*Exercise input*.

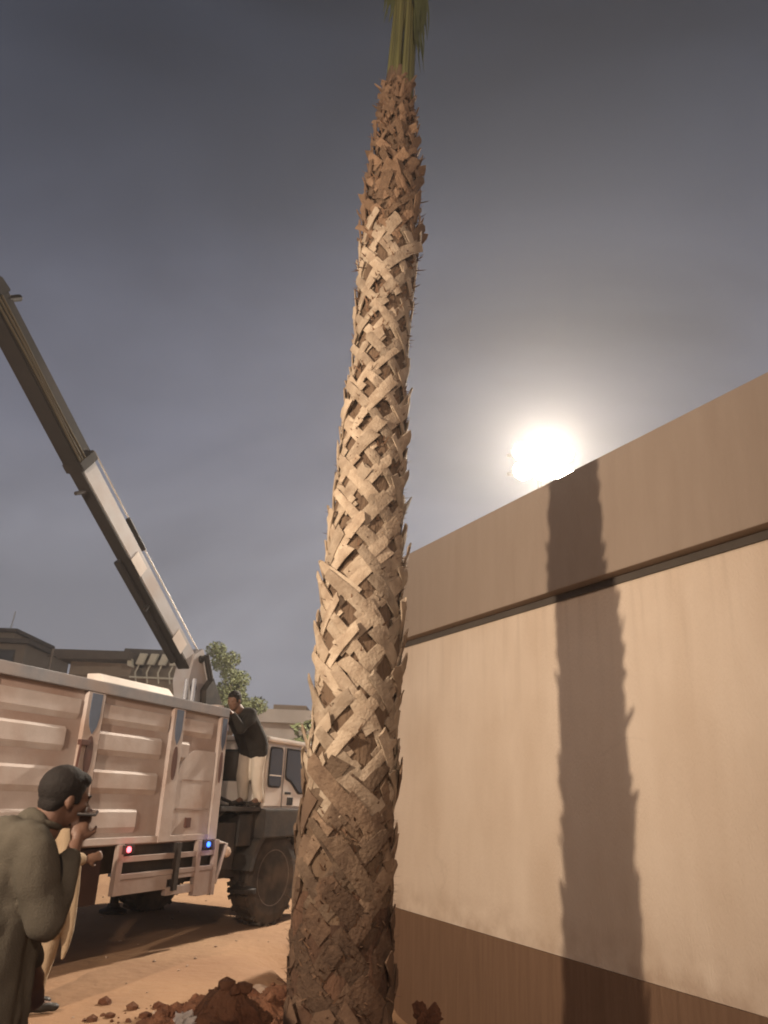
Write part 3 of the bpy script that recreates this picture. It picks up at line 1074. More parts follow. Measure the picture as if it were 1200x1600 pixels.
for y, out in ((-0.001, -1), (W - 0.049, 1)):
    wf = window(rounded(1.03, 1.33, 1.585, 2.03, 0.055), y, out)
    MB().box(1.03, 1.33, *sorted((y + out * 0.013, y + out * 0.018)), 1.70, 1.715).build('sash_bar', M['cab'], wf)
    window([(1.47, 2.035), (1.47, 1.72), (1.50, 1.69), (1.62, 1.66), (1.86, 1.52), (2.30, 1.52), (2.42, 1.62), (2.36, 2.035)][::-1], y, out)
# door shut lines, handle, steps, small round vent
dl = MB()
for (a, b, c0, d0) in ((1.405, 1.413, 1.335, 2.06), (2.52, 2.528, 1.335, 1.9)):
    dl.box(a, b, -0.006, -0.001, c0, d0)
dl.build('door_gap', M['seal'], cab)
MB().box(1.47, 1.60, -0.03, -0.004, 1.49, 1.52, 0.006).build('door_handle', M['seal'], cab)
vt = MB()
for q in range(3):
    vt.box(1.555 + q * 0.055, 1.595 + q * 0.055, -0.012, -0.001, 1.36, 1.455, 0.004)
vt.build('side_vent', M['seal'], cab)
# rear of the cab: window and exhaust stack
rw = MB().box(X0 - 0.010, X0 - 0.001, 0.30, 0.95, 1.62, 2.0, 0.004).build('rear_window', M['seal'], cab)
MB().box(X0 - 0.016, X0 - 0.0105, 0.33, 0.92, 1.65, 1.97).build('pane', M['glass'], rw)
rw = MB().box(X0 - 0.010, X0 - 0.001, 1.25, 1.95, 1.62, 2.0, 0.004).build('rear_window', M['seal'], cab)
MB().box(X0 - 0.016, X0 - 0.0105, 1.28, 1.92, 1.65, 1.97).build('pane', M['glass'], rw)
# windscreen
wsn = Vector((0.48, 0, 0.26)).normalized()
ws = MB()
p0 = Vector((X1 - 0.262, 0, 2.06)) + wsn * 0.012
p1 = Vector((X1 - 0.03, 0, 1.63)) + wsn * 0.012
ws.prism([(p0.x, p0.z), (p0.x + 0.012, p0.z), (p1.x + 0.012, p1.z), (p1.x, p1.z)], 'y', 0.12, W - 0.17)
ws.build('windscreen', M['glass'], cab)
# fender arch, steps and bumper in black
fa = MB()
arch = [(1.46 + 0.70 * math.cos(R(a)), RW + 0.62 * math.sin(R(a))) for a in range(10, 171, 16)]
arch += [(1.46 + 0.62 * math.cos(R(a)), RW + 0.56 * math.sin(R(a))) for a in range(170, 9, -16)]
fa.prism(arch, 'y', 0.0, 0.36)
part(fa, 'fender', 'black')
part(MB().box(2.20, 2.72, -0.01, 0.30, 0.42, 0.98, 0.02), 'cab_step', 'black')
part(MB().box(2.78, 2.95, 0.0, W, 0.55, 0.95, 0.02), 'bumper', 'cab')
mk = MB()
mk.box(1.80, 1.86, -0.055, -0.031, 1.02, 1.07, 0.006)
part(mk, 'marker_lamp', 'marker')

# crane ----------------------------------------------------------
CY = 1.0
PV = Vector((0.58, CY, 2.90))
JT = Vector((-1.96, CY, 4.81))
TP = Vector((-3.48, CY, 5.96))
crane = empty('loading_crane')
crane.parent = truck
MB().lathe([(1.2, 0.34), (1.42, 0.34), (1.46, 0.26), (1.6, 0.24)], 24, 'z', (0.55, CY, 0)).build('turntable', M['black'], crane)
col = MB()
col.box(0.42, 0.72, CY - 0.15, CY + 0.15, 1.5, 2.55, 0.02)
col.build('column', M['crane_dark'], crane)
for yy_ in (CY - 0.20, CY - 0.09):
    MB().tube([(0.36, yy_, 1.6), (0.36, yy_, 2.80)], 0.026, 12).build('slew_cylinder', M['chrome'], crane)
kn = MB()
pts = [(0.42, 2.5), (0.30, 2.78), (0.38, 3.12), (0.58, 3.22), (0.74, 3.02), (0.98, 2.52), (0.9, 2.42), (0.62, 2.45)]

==

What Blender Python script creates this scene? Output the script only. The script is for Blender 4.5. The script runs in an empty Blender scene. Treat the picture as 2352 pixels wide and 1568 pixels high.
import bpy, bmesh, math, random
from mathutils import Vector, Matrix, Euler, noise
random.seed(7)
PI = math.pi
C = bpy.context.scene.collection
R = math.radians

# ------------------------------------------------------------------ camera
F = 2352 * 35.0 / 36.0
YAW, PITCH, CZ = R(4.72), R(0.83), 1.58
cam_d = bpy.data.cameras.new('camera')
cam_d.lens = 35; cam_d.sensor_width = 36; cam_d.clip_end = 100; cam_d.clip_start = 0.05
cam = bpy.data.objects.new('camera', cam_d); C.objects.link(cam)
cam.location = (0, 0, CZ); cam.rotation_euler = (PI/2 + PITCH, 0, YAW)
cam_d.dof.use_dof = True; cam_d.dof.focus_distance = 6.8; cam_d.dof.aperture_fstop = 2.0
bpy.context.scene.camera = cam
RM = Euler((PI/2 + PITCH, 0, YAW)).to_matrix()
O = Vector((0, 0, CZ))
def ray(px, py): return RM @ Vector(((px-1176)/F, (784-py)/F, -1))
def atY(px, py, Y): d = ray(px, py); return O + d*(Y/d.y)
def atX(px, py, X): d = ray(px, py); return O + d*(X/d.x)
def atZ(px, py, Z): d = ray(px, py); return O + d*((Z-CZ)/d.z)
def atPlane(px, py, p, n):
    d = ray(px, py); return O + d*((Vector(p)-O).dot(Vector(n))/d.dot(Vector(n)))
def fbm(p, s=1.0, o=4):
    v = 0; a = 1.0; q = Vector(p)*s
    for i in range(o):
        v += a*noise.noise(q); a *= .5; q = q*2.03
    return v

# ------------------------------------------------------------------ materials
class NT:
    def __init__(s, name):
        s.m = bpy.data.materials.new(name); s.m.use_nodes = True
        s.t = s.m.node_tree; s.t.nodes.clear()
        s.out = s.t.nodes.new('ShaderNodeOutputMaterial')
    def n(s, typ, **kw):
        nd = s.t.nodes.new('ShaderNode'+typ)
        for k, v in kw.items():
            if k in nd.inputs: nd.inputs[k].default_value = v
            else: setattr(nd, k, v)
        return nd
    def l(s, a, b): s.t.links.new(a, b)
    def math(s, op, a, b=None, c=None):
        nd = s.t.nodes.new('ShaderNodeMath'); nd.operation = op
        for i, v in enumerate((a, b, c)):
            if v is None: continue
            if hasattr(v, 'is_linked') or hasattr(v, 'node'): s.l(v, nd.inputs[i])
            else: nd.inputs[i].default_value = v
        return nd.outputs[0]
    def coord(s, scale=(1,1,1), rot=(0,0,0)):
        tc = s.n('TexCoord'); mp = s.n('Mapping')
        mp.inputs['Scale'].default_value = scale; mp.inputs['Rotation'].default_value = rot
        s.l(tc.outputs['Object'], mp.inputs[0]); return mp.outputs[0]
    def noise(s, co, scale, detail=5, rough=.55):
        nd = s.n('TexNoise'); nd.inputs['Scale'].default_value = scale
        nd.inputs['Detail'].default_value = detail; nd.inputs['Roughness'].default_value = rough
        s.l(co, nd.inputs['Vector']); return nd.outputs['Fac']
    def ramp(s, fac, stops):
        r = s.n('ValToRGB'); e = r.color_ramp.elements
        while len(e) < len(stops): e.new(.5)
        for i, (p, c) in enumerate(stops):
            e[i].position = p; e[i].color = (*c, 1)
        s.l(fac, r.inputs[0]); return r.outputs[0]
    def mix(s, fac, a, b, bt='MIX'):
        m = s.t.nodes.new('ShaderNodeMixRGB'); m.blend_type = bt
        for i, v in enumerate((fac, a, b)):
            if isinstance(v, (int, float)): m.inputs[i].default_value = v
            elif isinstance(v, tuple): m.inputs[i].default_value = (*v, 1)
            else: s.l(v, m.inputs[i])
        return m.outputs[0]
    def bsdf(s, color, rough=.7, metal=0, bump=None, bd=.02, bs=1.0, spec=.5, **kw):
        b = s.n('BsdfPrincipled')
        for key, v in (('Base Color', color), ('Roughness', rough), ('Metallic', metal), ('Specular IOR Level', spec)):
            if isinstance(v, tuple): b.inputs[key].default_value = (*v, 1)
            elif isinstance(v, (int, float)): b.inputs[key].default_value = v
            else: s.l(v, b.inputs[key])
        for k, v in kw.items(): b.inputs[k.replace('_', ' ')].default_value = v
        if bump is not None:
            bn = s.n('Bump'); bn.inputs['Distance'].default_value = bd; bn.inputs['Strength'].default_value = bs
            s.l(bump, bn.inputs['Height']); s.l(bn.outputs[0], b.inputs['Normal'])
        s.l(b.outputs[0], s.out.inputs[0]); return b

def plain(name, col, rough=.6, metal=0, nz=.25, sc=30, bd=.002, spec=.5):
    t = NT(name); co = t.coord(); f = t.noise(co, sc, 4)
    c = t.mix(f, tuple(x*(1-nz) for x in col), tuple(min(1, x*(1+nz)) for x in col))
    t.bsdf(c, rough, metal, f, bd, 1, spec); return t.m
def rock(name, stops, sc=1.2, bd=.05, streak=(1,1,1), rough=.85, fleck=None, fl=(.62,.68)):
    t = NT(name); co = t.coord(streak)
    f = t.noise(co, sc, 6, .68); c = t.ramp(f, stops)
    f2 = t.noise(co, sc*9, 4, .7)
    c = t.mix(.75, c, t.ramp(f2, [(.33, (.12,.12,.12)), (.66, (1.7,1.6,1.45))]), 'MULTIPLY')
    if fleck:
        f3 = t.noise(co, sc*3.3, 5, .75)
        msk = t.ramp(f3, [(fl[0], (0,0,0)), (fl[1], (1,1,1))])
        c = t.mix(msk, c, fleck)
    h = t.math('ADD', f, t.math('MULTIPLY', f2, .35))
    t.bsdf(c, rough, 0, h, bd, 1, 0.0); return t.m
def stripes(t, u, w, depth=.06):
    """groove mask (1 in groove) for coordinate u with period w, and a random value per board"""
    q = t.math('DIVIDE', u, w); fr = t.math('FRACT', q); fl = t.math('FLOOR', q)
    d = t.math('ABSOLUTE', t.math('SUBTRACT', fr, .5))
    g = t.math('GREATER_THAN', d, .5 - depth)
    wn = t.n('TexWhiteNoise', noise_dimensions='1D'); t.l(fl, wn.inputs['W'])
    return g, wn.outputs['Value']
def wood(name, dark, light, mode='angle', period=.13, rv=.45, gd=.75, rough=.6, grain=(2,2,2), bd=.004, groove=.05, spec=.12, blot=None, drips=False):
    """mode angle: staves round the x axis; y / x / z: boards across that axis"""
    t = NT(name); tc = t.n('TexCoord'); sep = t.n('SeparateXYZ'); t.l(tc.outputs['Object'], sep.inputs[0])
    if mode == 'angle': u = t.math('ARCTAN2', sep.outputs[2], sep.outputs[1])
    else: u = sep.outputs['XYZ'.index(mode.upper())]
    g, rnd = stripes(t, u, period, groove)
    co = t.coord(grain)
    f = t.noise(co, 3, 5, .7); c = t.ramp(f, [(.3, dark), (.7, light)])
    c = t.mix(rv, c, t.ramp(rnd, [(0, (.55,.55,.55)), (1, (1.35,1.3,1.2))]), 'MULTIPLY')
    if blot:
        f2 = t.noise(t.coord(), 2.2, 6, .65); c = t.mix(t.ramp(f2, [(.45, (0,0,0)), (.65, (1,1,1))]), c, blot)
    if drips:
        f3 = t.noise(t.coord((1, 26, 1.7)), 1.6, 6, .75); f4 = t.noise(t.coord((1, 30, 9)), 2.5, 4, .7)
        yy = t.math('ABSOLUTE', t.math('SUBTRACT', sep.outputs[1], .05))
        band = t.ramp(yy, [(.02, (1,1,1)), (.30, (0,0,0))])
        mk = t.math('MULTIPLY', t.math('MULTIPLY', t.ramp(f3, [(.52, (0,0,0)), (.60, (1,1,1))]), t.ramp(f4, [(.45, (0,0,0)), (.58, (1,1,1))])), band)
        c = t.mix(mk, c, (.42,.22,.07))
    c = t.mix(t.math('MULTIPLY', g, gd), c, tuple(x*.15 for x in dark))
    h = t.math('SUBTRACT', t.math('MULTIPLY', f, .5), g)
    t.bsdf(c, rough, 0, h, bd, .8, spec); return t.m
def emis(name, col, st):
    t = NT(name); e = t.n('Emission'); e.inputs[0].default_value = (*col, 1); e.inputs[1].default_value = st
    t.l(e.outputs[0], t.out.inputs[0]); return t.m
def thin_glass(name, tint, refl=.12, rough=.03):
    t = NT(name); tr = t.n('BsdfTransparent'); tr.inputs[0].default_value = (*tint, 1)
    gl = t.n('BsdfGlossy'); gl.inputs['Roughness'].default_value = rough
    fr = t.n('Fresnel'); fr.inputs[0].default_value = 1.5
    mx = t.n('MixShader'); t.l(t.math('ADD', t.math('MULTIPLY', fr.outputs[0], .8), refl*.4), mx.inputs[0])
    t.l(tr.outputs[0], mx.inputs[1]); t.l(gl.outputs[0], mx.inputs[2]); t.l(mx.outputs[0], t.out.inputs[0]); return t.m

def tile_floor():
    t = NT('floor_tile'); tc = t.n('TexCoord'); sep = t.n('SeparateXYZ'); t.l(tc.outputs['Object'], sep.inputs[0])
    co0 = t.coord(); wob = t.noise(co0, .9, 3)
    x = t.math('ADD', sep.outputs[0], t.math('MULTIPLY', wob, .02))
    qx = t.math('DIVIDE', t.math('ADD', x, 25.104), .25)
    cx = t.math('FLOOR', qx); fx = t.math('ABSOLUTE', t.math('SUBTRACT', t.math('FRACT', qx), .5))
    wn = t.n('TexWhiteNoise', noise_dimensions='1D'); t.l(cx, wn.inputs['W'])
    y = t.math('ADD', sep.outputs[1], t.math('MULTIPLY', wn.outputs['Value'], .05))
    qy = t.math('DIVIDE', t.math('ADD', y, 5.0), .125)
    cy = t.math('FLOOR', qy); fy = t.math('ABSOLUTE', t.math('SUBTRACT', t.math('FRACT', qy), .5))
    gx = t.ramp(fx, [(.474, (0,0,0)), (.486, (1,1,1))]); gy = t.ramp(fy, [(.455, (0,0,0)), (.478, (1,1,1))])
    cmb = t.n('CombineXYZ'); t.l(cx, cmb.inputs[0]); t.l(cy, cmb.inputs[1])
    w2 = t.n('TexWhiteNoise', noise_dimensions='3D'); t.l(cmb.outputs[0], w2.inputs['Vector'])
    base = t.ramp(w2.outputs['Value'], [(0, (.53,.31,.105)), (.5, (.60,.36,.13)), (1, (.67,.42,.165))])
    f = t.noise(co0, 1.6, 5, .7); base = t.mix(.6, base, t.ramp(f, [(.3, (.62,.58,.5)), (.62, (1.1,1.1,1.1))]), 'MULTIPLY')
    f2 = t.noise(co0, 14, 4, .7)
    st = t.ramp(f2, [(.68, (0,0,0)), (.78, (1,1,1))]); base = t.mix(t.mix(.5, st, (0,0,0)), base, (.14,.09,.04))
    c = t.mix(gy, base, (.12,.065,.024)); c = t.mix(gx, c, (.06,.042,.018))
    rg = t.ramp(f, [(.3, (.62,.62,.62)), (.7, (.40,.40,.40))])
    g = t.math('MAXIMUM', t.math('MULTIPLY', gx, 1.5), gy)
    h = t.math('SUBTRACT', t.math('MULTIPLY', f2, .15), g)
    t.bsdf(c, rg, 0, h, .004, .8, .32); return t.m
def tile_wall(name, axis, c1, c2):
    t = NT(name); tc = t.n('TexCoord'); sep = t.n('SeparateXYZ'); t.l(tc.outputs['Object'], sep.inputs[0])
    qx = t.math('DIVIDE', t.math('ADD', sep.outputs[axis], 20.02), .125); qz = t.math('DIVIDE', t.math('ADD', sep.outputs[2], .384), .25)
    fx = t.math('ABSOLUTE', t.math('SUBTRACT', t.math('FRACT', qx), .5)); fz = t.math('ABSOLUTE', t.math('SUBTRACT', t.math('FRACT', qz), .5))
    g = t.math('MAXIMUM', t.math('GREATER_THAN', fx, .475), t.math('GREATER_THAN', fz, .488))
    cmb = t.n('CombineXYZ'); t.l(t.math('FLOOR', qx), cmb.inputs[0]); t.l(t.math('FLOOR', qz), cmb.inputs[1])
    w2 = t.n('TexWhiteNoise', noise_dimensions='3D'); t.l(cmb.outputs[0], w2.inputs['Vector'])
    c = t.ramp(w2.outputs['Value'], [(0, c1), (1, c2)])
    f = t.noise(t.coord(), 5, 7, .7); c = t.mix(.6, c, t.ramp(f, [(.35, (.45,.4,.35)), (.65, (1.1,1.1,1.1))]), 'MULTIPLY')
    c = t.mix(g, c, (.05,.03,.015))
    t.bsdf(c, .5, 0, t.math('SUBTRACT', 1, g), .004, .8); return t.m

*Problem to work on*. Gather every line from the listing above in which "scene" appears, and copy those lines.

*Response to the task*.
What Blender Python script creates this scene? Output the script only. The script is for Blender 4.5. The script runs in an empty Blender scene. Treat the picture as 2352 pixels wide and 1568 pixels high.
C = bpy.context.scene.collection
bpy.context.scene.camera = cam